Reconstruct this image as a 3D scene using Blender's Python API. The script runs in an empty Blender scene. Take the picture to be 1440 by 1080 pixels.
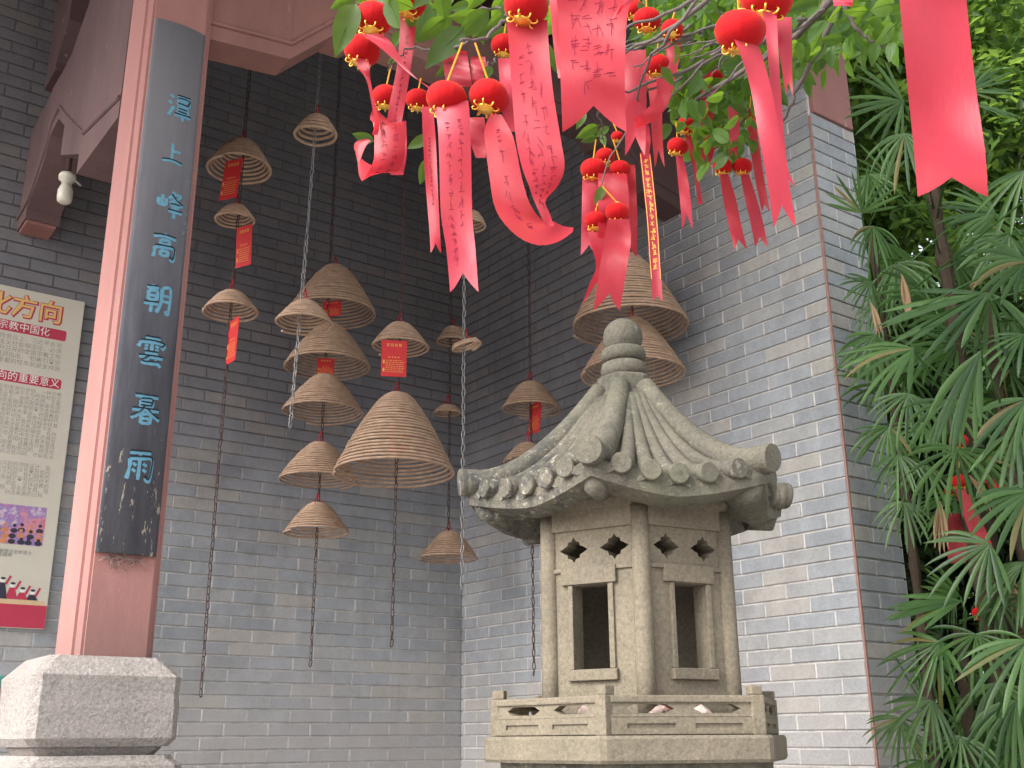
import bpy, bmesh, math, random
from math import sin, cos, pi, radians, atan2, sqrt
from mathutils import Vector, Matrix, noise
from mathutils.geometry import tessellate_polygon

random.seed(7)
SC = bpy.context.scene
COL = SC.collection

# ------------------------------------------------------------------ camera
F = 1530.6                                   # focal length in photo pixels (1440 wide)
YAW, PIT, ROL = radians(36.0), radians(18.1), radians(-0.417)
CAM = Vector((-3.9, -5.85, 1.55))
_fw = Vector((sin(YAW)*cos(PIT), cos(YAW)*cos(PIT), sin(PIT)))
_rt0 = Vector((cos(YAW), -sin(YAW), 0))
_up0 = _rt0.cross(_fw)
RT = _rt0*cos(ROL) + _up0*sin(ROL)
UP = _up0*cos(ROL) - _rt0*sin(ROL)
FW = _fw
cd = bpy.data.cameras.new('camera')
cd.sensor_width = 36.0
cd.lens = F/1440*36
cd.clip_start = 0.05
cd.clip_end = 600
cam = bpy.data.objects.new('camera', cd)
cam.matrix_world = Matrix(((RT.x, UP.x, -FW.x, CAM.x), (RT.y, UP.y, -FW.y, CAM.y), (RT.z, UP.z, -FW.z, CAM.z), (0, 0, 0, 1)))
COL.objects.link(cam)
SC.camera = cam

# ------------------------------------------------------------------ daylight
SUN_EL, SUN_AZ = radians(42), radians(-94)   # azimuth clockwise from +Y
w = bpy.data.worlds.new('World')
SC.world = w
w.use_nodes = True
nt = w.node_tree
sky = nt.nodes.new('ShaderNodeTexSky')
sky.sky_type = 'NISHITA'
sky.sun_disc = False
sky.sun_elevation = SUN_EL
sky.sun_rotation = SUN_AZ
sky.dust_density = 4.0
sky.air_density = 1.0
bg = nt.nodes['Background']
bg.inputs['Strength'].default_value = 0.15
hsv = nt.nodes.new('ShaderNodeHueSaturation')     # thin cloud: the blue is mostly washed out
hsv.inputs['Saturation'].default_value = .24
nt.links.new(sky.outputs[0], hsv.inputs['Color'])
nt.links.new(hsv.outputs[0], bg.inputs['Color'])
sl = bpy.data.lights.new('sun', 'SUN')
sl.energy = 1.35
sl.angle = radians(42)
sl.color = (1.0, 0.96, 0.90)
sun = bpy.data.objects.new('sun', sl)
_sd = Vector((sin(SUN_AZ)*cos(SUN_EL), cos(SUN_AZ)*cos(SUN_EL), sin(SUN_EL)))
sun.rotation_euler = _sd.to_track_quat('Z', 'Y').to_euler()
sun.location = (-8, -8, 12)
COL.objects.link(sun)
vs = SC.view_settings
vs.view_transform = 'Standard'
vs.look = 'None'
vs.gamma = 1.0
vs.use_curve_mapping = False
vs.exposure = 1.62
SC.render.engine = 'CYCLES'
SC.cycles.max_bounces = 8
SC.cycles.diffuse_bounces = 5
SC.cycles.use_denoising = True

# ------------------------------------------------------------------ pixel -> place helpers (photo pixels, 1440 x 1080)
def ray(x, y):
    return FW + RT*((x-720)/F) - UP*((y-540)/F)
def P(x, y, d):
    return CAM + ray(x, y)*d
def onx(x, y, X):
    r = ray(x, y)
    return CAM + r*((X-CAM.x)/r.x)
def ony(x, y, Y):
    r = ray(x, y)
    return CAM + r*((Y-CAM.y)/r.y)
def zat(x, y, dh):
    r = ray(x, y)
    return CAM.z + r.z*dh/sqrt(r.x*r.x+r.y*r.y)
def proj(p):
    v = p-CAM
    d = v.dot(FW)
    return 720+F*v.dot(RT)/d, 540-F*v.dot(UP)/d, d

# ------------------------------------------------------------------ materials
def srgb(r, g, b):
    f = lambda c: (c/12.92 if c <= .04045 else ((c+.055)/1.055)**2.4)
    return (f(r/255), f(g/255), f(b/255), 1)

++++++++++

__Problem requirements__: Write out the lines from the start of the material to the line with "COL = SC.collection", inclusive and exactly. Skip the pictures.

__Expected output__:
Reconstruct this image as a 3D scene using Blender's Python API. The script runs in an empty Blender scene. Take the picture to be 1440 by 1080 pixels.
import bpy, bmesh, math, random
from math import sin, cos, pi, radians, atan2, sqrt
from mathutils import Vector, Matrix, noise
from mathutils.geometry import tessellate_polygon

random.seed(7)
SC = bpy.context.scene
COL = SC.collection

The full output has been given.